Sometimes, you are unable to obtain your spouse's signature on the divorce documents. In such cases, you may be able to get a divorce without your spouse's signature. The following article describes how it can be done, and under what circumstances it cannot be done.

In all divorce cases, you must give legal notice to your spouse that you want a divorce. The legal notice is usually what is called a Summons with Notice (SWN). This SWN must first be filed with the Court before you can give it to your spouse.

Usually, the SWN must be hand-delivered to your spouse by someone (the process server) other than you. And there are additional legal requirements such as: (1) the process server must be over the age of 18 and be a resident of the state of New York; and (2) the delivery must not occur on a Sunday or a religious observance day of your spouse.

If the process server has made multiple attempts to deliver the SWN on your spouse but is still unsuccessful, then you may apply to the court for permission to serve the SWN by another means.

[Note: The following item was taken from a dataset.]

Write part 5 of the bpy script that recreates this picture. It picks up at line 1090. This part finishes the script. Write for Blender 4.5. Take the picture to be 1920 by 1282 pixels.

In cases where your spouse is living outside of the US, it is possible to have the SWN served on your spouse by a method other than personal delivery, but a court order must first be obtained before such alternate service is permitted.

If the whereabouts of your spouse is unknown, then you may apply for a court order allowing you to give divorce notice to your spouse by publication in a newspaper or by electronic means such as email, WeChat or Facebook message.

After notice is given to your spouse in accordance with all the applicable legal requirements, then your spouse has a certain period of time to respond to the SWN. This time period can be 20 or 30 days depending on how the notice was given.

If your spouse does not respond to the SWN within the time limit, then you may ask the court to give you a divorce based on the fact that your spouse has defaulted. If all divorce documents are properly drafted, and all the facts and legal arguments for your case are properly presented, the court will grant you a divorce. You are usually not required to appear in court in person.

On the other hand, if your spouse responds to the SWN in a proper legal manner, then your divorce case becomes a contested divorce. Usually, in such cases, both sides are represented by an attorney. You and your spouse may be unable to agree on all issues of the divorce such as property division, alimony, custody of children, visitation of the children and child support. These issues will then be litigated in the court. The whole divorce litigation process may take 9 to 18 months or more.